The impact of group awareness on CSCL regulated learning process: Insights from an ordered network analysis (ONA)
摘要
With the growing adoption of Computer-Supported Collaborative Learning (CSCL), learners’ regulatory abilities have become crucial for enhancing learning quality and collaborative efficiency. Group awareness, an information mechanism integrating behavioral, cognitive, and social data and feedback, helps learners perceive their own and others’ collaborative states, thereby supporting individual and group regulation. However, research on the impact of group awareness on regulatory learning remains limited. This study developed three AI-based group awareness tools (behavioral, cognitive, and social) to enable real-time group awareness during collaborative discussions in CSCL. A quasi-experimental design was conducted in an authentic teaching context with three experimental groups and one control group. Multiple data sources, including log records, discussion texts, learning outcomes, and questionnaires, were analyzed using one-way ANOVA and Ordered Network Analysis (ONA) to evaluate regulatory abilities, learning performance, and regulation pathways. Results indicated that all three tools improved regulatory abilities, though the differences were not statistically significant. The behavioral group performed better in formative assessments, while the cognitive and social groups excelled in summative assessments; the control group performed the weakest. Methodologically, ONA combines node temporal information, directionality, and hierarchical structure to reveal the evolution of interactive behaviors and collaborative relationships, overcoming the limitations of static network analysis.
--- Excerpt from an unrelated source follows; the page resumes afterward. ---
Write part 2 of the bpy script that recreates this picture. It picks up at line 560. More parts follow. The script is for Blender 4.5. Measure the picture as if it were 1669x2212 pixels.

ONA identified distinct regulatory patterns: the control group followed a loose “monitoring-planning” sequence, the behavioral group formed a closed loop of “planning-monitoring-adjustment-re-planning”, the cognitive group adopted a post-regulation pattern of “adjustment-monitoring”, and the social group showed a dynamic collaborative chain of “planning-monitoring-adjustment”. These findings provide theoretical and practical implications for designing intelligent, personalized regulation support strategies and instructional interventions.